Repeat only the lines from the line containing "for F, mt in" through the line containing "part('pier', pr, 'white', bld, FR, 0.004)", both included, exactly as they stand.

> _Supplied information_:
* BEGIN *
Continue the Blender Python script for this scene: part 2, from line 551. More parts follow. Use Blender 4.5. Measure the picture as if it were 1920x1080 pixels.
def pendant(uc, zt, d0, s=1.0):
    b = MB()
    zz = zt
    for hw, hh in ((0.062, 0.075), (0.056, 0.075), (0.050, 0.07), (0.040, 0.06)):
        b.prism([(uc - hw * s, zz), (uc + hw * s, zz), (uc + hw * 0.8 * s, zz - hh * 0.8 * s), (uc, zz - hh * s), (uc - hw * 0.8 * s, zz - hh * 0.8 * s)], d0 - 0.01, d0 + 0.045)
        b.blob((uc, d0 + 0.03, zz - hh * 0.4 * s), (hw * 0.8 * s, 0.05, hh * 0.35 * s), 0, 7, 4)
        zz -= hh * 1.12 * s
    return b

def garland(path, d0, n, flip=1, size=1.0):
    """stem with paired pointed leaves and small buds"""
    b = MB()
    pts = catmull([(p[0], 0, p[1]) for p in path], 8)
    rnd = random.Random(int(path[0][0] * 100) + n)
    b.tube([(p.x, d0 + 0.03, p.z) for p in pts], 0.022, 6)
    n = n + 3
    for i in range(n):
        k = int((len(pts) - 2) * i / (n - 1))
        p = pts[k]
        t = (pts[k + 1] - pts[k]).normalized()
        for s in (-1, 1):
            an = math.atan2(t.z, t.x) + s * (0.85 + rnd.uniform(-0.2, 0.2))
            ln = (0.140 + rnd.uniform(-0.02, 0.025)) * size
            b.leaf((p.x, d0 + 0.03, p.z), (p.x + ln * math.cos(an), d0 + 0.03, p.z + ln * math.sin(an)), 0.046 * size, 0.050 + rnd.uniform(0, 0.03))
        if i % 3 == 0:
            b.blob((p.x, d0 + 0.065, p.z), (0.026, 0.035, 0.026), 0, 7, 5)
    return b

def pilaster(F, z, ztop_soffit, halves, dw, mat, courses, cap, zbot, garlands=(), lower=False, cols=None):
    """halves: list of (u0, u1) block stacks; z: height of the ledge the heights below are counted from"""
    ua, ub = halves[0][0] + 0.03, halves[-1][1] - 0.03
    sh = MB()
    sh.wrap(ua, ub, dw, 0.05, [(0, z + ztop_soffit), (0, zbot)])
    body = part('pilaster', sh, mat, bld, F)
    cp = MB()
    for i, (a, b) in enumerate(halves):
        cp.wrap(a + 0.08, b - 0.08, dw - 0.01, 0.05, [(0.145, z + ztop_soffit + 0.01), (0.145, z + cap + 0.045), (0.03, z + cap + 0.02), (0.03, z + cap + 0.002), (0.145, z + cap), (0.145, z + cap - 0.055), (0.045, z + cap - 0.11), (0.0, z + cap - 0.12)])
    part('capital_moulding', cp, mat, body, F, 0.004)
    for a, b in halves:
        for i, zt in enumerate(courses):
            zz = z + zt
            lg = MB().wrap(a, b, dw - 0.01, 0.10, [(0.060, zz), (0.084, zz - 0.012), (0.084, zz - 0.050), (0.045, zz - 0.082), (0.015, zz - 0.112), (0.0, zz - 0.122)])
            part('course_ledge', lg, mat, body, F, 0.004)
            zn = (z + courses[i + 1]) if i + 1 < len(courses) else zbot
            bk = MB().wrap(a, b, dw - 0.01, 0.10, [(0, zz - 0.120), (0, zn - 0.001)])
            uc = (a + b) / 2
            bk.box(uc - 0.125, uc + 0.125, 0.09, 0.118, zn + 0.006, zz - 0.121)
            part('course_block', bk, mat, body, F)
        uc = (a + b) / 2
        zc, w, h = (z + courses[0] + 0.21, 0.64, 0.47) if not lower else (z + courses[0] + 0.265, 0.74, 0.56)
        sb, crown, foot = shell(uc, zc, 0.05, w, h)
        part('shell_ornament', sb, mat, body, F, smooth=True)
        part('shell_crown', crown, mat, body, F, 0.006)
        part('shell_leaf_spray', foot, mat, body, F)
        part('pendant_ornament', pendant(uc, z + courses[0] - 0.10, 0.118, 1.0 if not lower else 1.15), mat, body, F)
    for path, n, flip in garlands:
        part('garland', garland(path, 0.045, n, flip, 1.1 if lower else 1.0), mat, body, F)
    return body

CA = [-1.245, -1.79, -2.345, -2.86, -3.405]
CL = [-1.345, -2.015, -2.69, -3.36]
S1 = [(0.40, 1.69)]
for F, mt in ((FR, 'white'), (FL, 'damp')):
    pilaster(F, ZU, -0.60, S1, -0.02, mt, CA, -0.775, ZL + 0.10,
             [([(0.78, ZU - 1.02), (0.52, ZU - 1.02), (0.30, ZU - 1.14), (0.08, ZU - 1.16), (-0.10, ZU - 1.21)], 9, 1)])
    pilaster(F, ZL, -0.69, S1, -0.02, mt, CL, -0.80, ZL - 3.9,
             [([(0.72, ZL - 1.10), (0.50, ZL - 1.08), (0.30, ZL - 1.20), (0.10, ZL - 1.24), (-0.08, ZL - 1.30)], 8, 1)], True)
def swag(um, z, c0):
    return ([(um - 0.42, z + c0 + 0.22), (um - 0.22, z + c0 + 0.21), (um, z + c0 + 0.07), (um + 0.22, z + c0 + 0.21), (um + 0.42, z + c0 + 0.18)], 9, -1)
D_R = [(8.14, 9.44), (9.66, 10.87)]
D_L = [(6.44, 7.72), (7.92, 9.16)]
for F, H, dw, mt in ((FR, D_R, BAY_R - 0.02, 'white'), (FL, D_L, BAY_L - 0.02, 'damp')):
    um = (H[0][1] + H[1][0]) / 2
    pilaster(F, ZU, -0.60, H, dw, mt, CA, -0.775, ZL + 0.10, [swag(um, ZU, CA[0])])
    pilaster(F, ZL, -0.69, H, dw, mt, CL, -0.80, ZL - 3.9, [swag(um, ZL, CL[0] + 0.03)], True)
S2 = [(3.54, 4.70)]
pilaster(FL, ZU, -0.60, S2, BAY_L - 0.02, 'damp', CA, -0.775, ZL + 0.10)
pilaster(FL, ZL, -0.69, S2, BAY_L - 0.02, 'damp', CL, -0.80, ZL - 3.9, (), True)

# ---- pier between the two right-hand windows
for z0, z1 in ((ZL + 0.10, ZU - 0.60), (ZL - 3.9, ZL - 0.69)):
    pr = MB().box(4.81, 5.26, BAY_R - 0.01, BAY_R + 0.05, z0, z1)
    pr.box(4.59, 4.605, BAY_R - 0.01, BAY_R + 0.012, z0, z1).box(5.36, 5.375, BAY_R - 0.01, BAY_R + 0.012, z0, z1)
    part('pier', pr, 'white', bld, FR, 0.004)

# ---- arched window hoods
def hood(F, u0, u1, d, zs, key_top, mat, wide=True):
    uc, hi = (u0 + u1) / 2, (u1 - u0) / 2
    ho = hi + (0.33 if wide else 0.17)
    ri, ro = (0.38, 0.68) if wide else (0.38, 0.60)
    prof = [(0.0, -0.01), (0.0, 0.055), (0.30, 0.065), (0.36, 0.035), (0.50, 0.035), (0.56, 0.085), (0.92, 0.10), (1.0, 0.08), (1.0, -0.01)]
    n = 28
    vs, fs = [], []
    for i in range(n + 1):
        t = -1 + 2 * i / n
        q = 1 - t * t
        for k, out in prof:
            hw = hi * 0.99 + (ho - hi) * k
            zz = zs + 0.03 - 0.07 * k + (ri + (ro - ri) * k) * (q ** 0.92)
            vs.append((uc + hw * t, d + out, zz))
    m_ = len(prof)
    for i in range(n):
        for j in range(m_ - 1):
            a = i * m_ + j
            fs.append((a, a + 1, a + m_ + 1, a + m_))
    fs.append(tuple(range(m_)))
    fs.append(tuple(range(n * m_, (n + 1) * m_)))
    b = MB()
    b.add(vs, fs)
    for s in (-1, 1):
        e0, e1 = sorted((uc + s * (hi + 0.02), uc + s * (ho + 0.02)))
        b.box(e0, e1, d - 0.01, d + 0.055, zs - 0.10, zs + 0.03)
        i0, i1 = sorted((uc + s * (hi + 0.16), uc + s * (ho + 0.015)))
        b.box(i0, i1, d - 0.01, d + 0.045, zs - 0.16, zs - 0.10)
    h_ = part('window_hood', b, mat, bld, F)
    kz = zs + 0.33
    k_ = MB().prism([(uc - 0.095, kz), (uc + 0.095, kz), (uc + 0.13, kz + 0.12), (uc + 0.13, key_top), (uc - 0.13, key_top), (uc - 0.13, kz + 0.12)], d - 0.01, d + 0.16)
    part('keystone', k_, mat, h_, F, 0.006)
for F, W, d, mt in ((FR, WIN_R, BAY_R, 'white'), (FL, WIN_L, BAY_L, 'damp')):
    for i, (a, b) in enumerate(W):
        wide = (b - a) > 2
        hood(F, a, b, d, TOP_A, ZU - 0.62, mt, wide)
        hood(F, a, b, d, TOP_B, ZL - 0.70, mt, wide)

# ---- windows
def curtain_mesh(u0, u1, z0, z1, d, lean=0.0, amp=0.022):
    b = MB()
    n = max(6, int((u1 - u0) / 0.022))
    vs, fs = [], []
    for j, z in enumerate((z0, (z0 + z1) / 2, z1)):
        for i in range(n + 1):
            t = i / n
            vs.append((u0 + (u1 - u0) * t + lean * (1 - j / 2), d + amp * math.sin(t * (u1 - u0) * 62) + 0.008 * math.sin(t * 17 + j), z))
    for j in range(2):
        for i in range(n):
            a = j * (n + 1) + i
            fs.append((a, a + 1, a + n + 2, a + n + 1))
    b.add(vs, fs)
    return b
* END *
> _Reply to the exercise_:
for F, mt in ((FR, 'white'), (FL, 'damp')):
    pilaster(F, ZU, -0.60, S1, -0.02, mt, CA, -0.775, ZL + 0.10,
             [([(0.78, ZU - 1.02), (0.52, ZU - 1.02), (0.30, ZU - 1.14), (0.08, ZU - 1.16), (-0.10, ZU - 1.21)], 9, 1)])
    pilaster(F, ZL, -0.69, S1, -0.02, mt, CL, -0.80, ZL - 3.9,
             [([(0.72, ZL - 1.10), (0.50, ZL - 1.08), (0.30, ZL - 1.20), (0.10, ZL - 1.24), (-0.08, ZL - 1.30)], 8, 1)], True)
def swag(um, z, c0):
    return ([(um - 0.42, z + c0 + 0.22), (um - 0.22, z + c0 + 0.21), (um, z + c0 + 0.07), (um + 0.22, z + c0 + 0.21), (um + 0.42, z + c0 + 0.18)], 9, -1)
D_R = [(8.14, 9.44), (9.66, 10.87)]
D_L = [(6.44, 7.72), (7.92, 9.16)]
for F, H, dw, mt in ((FR, D_R, BAY_R - 0.02, 'white'), (FL, D_L, BAY_L - 0.02, 'damp')):
    um = (H[0][1] + H[1][0]) / 2
    pilaster(F, ZU, -0.60, H, dw, mt, CA, -0.775, ZL + 0.10, [swag(um, ZU, CA[0])])
    pilaster(F, ZL, -0.69, H, dw, mt, CL, -0.80, ZL - 3.9, [swag(um, ZL, CL[0] + 0.03)], True)
S2 = [(3.54, 4.70)]
pilaster(FL, ZU, -0.60, S2, BAY_L - 0.02, 'damp', CA, -0.775, ZL + 0.10)
pilaster(FL, ZL, -0.69, S2, BAY_L - 0.02, 'damp', CL, -0.80, ZL - 3.9, (), True)

# ---- pier between the two right-hand windows
for z0, z1 in ((ZL + 0.10, ZU - 0.60), (ZL - 3.9, ZL - 0.69)):
    pr = MB().box(4.81, 5.26, BAY_R - 0.01, BAY_R + 0.05, z0, z1)
    pr.box(4.59, 4.605, BAY_R - 0.01, BAY_R + 0.012, z0, z1).box(5.36, 5.375, BAY_R - 0.01, BAY_R + 0.012, z0, z1)
    part('pier', pr, 'white', bld, FR, 0.004)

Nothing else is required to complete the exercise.